Consumption of glycerol and utilities has been less than the process performance guarantees.

The excessive back pressure on the glycerol reboiler, mentioned previously, was corrected by the vapor to the atmosphere being vented directly above the reboiler. In order to reduce H2S content of the vent stream, it was necessary to reduce the operating pressure of the rich glycerol flash drum (V-310). This resulted in more H2S being flashed off ahead of the reboiler.

Level control bridles and level switches in supercritical CO2 service were temperature controlled at the process temperature with electric heat tracing.

This has eliminated the level problems experienced during start-up.

An alternative outlet for waste water was provided to enable transferring this stream to the nearest oil-gathering station whenever maintenance is performed on waste water-disposal pumps.

Glycerol pH has been adjusted twice by the addition of diethanolamine. Chloride content of the system has been maintained at an acceptably low level (70 ppm maximum).

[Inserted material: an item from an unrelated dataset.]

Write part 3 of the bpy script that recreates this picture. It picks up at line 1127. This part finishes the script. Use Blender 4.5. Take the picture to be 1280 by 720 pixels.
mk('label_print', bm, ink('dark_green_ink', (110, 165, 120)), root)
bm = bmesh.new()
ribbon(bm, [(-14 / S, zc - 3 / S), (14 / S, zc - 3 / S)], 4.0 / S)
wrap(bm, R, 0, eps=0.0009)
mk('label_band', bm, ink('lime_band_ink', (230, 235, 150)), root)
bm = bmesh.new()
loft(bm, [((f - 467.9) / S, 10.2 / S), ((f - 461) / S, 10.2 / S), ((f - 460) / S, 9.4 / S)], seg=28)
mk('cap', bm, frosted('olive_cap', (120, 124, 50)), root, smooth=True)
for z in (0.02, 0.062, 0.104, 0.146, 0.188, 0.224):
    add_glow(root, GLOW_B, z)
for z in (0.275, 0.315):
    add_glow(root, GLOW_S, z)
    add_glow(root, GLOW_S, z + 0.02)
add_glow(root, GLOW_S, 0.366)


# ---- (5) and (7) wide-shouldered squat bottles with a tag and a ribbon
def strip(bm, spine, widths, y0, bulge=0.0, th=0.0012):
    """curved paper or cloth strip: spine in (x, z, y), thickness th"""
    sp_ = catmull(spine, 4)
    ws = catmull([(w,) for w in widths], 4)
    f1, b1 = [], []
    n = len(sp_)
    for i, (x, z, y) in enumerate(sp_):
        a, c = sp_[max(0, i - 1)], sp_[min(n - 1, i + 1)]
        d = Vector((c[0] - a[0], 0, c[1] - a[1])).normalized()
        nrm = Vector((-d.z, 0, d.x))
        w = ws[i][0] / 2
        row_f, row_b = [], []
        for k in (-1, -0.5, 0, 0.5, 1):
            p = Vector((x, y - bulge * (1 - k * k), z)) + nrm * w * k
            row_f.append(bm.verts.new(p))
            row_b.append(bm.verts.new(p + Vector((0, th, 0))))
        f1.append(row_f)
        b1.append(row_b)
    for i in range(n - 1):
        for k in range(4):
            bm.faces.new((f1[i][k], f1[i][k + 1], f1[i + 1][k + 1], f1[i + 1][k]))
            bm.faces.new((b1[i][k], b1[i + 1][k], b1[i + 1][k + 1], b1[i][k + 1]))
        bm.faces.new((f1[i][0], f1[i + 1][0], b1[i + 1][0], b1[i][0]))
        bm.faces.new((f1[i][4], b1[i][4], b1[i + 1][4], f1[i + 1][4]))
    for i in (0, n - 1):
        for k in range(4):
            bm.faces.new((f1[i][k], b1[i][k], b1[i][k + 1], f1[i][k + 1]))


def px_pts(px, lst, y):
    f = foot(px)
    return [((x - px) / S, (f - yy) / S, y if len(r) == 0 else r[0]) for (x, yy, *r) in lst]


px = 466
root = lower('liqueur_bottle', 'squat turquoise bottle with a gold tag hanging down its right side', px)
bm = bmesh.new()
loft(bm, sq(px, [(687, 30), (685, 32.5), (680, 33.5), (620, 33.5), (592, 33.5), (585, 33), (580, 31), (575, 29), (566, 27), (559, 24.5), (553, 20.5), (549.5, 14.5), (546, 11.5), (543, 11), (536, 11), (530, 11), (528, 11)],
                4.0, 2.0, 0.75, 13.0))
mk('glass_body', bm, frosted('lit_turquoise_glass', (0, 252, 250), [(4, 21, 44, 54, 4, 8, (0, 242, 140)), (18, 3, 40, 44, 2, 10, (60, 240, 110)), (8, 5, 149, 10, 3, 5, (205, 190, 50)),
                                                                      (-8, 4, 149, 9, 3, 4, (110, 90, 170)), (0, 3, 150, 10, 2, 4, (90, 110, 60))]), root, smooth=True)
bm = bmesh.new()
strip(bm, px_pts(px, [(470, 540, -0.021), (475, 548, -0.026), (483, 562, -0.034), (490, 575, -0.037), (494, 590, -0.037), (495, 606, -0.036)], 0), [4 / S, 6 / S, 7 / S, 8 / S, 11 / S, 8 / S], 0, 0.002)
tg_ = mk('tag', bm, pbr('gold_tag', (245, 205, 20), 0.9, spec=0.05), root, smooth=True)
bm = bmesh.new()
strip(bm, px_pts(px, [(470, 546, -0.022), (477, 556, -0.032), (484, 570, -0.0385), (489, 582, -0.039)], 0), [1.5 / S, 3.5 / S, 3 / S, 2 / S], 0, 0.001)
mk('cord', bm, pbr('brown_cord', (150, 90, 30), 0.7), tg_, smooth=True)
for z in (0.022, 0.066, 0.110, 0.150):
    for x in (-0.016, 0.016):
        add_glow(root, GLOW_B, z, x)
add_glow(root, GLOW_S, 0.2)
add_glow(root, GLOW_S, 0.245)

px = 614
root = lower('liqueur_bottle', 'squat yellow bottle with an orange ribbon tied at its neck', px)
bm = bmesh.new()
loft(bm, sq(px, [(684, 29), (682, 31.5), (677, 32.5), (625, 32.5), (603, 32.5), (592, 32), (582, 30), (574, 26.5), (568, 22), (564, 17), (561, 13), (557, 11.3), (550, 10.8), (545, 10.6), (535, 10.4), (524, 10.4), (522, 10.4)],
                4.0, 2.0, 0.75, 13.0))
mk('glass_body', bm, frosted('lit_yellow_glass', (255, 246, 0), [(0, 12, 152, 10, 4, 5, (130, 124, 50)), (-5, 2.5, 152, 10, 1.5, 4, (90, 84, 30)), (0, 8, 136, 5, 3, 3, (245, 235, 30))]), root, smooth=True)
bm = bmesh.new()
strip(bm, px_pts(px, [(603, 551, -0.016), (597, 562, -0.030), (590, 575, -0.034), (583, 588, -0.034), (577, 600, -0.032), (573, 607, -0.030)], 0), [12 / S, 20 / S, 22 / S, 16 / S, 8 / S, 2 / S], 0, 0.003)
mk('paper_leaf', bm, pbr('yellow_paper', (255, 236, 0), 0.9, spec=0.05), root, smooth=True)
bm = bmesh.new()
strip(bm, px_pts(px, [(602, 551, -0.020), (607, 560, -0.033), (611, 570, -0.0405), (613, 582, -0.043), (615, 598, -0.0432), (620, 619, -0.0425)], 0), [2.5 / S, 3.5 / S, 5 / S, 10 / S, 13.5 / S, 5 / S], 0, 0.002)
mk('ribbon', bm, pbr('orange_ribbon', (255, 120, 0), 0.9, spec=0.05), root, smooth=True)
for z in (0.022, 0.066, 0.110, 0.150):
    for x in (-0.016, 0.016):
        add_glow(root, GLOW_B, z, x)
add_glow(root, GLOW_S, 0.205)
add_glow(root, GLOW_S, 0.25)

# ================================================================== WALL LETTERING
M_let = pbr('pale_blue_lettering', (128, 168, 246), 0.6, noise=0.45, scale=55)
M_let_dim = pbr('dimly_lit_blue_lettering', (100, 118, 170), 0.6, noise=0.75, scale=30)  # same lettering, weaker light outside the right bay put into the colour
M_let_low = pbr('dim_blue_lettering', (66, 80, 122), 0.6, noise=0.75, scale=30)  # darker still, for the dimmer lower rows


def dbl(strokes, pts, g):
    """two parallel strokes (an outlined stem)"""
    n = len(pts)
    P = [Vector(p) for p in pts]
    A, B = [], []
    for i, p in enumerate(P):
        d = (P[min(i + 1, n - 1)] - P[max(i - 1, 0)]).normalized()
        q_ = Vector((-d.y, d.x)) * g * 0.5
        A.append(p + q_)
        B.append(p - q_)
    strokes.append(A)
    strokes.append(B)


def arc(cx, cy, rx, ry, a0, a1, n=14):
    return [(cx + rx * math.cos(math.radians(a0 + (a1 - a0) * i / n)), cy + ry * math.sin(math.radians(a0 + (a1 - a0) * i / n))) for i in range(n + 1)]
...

During the summer of 1989, the inlet gas air coolers were overloaded due to high gas flow rates and to the gas being 6-8 C. (11-14 F.) warmer than design. During these periods the gas entering the dehydration process was 2-3 C. (4-5 F.) warmer than design.

Even so, no deterioration in water dew point was observed.

In September 1989, a 3-week capacity test was conducted at the plant. The process was capable of providing satisfactory dehydration (i.e., low dew point and glycerol losses) at a feed rate of 46 MMscfd which is 130% of rated capacity.

Following these modifications, the plant has operated at the planned capacity without shutdowns.